May 2014
North Carolina’s business incentives program, designed to help create jobs, gives short shrift to economic development in the areas that need it most. Money North Carolina spends on incentives to grow businesses and create jobs overwhelmingly favors the state’s most wealthy urban areas at the expense of the state’s most distressed—often rural—areas that need the most help.
The state has five major incentive programs these were originally created to target business development resources to economically distressed and rural areas in the state. These programs are known as the OneNC Fund, the Job Development Investment Grant (JDIG), the Jobs Maintenance and Capital Fund, the Industrial Development Fund (IDF), and the IDF-Utility Fund. Unfortunately, the programs have not lived up to their promise and have invested more of these resources in the 20 wealthiest counties (designated Tier 3 counties by the Department of Commerce) than in the poorest 40 counties (designated Tier 1).
This new report finds the following mismatched investments since 2007:
- North Carolina has awarded more than triple the amount of incentive dollars to projects in the wealthiest twenty counties than projects in the state’s 40 most distressed counties. The Department of Commerce has granted more than $840 million through its major incentive programs, and $592 million—more than 70 percent of the money—went to the state’s least distressed, Tier 3 counties.
- The state‘s incentive projects promised to create or retain two jobs in the 20 wealthiest counties in the state for every one job promised to the 40 poorest counties. Given that the distressed Tier 1 counties are the most in need of jobs,effectively targeted incentive programs would attempt to deliver more jobs to these counties than to the wealthier Tier 3 counties. Yet the opposite is happening—the state has implemented incentive projects that promised to create almost 90,000 jobs in the state’s least distressed counties, more than double the 42,235 jobs promised to the most distressed Tier 1 counties.
- The state is paying almost twice as much in incentive dollars for each job promised in the wealthiest twenty counties than in the 40 most distressed counties. Over the past five years, North Carolina has spent $6,580 per promised job in the Tier 3 counties—about one-and-a-half times the $4,303 the state is paying for each promised job in the more distressed Tier 1 counties and more than four times the amount paid for every job promised in the moderately-distressed Tier 2 counties.
- The majority of incentive deals, incentive award dollars, and promised jobs are concentrated in the state’s most urban and prosperous regions of the state: Asheville/Buncombe, the Research Triangle, along the I-40 corridor in the Triad, and the Greater Charlotte region. In perhaps the most troubling trend in the state’s targeting mismatch, just three counties account for more than 56 percent of the total incentive dollars granted statewide since 2007—Durham, Wake, and Mecklenburg. Mecklenburg alone received more than a third ($303 million) of the entire $840 million granted across the state over this period.

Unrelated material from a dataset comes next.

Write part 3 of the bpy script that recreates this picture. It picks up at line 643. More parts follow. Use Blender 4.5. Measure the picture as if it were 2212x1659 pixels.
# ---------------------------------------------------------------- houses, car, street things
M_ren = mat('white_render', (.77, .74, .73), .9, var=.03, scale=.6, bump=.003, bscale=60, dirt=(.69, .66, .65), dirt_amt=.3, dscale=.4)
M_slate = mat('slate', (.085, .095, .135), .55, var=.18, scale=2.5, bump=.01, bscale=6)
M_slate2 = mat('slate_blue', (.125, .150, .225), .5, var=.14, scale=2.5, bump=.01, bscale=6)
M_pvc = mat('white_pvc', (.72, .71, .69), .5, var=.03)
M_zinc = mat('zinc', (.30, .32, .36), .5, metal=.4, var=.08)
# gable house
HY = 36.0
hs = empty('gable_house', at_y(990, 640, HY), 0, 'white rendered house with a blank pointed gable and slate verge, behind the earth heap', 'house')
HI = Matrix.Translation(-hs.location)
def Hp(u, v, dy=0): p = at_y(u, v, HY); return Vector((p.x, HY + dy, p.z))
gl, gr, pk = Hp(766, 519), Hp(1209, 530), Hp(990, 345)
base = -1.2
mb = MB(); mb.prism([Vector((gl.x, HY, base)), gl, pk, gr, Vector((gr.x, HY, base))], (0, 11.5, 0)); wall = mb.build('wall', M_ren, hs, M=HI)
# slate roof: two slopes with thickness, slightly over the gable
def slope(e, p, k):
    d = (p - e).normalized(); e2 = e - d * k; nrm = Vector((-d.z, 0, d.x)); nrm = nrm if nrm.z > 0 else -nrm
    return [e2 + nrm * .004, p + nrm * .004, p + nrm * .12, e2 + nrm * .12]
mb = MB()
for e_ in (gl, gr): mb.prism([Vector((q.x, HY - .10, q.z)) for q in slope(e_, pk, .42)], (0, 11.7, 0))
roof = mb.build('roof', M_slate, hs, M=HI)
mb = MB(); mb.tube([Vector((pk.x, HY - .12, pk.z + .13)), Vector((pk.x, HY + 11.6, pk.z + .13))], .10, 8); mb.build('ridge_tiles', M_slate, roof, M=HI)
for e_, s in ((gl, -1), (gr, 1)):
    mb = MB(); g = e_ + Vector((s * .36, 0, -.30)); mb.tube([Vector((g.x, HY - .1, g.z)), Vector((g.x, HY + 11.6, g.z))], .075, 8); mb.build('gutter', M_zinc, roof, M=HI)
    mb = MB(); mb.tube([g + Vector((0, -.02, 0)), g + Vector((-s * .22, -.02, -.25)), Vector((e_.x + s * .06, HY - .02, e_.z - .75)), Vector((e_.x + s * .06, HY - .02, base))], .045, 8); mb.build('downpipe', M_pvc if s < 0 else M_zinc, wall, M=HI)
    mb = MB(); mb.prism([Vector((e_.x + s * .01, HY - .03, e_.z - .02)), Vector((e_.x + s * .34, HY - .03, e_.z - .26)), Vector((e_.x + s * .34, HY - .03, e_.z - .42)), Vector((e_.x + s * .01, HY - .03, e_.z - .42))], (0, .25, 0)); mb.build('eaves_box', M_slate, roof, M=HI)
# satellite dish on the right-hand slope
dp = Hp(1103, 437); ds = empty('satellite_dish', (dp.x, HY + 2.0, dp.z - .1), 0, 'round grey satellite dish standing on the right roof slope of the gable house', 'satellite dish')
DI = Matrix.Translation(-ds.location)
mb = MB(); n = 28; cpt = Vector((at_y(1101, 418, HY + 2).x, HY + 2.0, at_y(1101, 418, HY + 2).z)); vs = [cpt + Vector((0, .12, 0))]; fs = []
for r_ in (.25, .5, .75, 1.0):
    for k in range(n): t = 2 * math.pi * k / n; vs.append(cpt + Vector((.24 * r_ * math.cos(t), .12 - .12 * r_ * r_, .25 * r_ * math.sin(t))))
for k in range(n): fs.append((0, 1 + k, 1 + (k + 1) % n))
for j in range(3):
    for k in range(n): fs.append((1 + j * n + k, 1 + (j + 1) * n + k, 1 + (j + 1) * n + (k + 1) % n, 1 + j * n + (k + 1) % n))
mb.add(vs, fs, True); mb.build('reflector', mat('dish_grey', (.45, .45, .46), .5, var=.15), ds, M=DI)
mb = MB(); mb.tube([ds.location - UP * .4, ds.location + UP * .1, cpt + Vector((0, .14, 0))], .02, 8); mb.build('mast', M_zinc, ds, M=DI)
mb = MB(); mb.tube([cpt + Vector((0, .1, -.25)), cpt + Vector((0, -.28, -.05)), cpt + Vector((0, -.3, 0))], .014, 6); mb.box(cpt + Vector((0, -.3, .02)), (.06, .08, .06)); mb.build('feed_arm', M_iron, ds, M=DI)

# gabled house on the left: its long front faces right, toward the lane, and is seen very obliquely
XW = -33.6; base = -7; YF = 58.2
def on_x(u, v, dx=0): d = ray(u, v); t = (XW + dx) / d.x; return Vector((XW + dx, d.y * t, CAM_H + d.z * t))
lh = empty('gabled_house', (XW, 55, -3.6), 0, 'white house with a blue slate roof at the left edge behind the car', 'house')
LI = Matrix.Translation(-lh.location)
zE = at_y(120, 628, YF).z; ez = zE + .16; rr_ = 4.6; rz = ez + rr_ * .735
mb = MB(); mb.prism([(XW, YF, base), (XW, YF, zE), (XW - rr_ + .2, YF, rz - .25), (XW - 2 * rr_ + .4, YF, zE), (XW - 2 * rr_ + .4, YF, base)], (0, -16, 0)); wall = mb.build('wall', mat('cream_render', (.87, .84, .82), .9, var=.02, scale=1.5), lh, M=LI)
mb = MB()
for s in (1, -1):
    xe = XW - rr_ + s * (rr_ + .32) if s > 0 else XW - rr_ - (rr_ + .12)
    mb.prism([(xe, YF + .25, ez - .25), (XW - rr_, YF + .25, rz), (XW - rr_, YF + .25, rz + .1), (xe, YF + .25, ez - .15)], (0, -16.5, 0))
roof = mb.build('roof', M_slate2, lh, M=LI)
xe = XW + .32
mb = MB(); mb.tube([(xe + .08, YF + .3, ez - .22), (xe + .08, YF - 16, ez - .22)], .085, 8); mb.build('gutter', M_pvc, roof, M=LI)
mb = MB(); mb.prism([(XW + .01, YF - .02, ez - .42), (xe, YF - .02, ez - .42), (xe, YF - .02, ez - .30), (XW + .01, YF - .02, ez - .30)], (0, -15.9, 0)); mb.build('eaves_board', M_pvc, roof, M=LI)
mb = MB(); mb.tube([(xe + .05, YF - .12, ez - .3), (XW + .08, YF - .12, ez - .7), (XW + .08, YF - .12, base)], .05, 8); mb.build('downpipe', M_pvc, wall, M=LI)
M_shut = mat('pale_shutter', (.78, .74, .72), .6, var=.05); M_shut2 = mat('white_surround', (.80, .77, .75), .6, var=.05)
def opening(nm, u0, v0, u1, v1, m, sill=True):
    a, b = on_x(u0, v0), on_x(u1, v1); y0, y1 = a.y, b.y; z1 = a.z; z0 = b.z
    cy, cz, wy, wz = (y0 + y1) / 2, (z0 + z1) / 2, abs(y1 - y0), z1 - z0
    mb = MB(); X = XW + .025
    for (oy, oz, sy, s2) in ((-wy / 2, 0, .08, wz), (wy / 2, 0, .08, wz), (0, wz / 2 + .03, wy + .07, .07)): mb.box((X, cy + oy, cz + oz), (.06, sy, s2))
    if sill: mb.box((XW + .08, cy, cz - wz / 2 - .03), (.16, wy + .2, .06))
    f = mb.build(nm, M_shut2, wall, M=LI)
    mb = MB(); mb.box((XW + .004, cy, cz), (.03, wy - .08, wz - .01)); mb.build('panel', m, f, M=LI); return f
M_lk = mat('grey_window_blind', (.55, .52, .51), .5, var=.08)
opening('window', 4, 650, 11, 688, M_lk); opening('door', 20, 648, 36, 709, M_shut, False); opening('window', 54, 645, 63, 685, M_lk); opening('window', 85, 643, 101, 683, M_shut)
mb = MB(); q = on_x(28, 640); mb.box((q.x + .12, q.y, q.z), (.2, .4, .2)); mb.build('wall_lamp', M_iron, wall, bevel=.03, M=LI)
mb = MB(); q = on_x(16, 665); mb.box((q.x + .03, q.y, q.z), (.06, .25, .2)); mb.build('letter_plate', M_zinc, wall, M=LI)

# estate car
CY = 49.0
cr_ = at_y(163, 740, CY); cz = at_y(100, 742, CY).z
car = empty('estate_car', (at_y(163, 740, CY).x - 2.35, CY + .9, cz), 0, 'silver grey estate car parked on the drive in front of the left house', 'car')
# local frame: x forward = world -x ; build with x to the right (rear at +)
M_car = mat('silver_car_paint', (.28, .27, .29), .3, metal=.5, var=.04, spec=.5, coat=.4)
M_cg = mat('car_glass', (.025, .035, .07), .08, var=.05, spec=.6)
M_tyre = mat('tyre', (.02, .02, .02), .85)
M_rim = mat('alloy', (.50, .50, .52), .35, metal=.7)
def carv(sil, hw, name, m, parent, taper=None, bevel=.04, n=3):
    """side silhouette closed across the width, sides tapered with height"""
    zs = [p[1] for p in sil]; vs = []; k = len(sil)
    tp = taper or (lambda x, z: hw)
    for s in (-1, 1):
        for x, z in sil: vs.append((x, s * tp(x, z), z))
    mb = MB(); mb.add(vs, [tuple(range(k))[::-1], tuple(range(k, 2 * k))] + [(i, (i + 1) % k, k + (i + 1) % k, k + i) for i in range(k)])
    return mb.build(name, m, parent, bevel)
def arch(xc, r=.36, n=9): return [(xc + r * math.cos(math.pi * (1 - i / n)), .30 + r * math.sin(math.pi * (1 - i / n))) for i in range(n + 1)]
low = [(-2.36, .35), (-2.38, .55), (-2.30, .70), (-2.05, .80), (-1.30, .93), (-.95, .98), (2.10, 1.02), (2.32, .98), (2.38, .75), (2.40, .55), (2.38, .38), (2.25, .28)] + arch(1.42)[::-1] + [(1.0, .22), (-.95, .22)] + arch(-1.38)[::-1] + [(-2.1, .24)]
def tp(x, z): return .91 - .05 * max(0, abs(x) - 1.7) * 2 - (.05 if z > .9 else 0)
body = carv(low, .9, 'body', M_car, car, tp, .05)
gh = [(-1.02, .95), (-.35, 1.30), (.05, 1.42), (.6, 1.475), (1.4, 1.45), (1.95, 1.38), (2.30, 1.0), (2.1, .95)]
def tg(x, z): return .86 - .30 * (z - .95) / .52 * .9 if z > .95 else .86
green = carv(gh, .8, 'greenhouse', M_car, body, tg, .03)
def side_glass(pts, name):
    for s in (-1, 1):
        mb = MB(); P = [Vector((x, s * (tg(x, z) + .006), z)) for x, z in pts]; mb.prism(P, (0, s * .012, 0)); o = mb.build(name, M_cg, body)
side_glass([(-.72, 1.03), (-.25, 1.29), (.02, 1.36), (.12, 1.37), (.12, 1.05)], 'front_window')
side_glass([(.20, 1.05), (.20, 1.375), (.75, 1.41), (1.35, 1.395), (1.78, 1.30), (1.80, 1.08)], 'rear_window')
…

The report identifies three problems related to the design and implementation of the North Carolina’s incentive programs that explain why they tend to benefit the state’s least distressed communities instead of the communities that need job creation the most.
- North Carolina spends 20 times as much on a typical JDIG project than it does on a OneNC project, but only gets double the per project return on investment in terms of jobs promised and private capital leveraged.
- The state has offered joint JDIG – OneNC deals in the counties that least need it, resulting in higher costs to the state for the same number of jobs.
- JDIG program guidelines and projected economic impact thresholds bias incentive awards towards larger-scale employers attracted to urban areas with highly skilled workers, supply chains, and extensive transportation infrastructure.